Criminal

Unlawful Possession of a Weapon Part 3

Now, so we’ve talked about whether or not something is intrinsic or extrinsic. That was the first of the four elements. The second one is ‘relevance’. Now listen to this, ok? We know that they can’t put in propensity evidence. This is from Beechum. The extrinsic offense is relevant to an issue other than propensity because it lessens the likelihood that the defendant committed the charged offense with innocent intent. Really? Ok! What I’m having difficulty understanding is how is that different from propensity? It’s really, the distinction is almost difficult meaningless. You know point that out, when you’re arguing this to a judge or better yet; ask the judge to require that the prosecutor explain the difference between propensity to intend and propensity to commit!

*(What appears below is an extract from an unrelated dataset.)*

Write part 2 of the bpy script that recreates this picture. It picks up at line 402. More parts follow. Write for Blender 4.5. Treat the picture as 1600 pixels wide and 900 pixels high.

You know there’s a really descent in Beechum which I just love and I’ll be quoting it throughout but it says,” the majority opinion would change the rule from a total bar of the evidence which we had under Broadway to a balancing test substantially waited in favor of admissibility and this is the language that I like. Simply because a judge metaphysically classifies a question as; propensity to intend rather than propensity to commit! And these are just; these are just fine distinctions that there is no righter right answer. I can’t give you a magic key to know what to tell the judge but I can tell you beware of this. the distinction is so fine that it’s just a matter of whether or not you can, you can argue your case better than the prosecutor can? Or, make the prosecutor step up to the plate and make him explain the difference between these two things. It’s pretty hard to. One could argue I suppose, that propensity is something that you carry around inside of your head all through life that is just part of your personality. One could argue that, intent on the other hand is just something that you had in your head in that particular moment and time. I suppose that’s a logical argument but, it’s pretty fine distinction. So be aware of that.

So, the balancing! In order to be admitted… that was relevance now we’re going to third part; the balancing part! In order to be admitted the probative value, now listen to this language, it sure sounds unnecessarily complicated; must not be substantially outweighs by its undue prejudice. What does that mean? In order to be admitted it must not be; translated into, it will be admitted unless the undue prejudice substantially outweighs probative value. That means that clearly the rule is geared the default position of the rule, of the balancing part of the rule is to let it in. As long as there’s a nexus, a logical nexus of some kind the default position of the balancing test is to let it in according to this language. It must not be substantially outweighed. It’s kind of a weird way to write it but that’s what it really means.

Another way to understand it is ask the question in a different way. If you ask the question in a different way, if you ask yourself,” well what if the probative value and the undue prejudice what if they’re equal! Than what?” Well under 404, if they are equal, the extraneous evidence comes in. Now compare that to for example; rule 609 the impeachment rule. If the undue prejudice and the probative value are equal under 609, it doesn’t necessarily come in. Another way to understand this balancing test is; what if they’re equal? If they’re equal under 404B the extraneous evidenced comes in. So basically once you get to the balancing test you’re kinda behind the eight ball. So, try to avoid the balancing test by arguing that there’s no nexus first.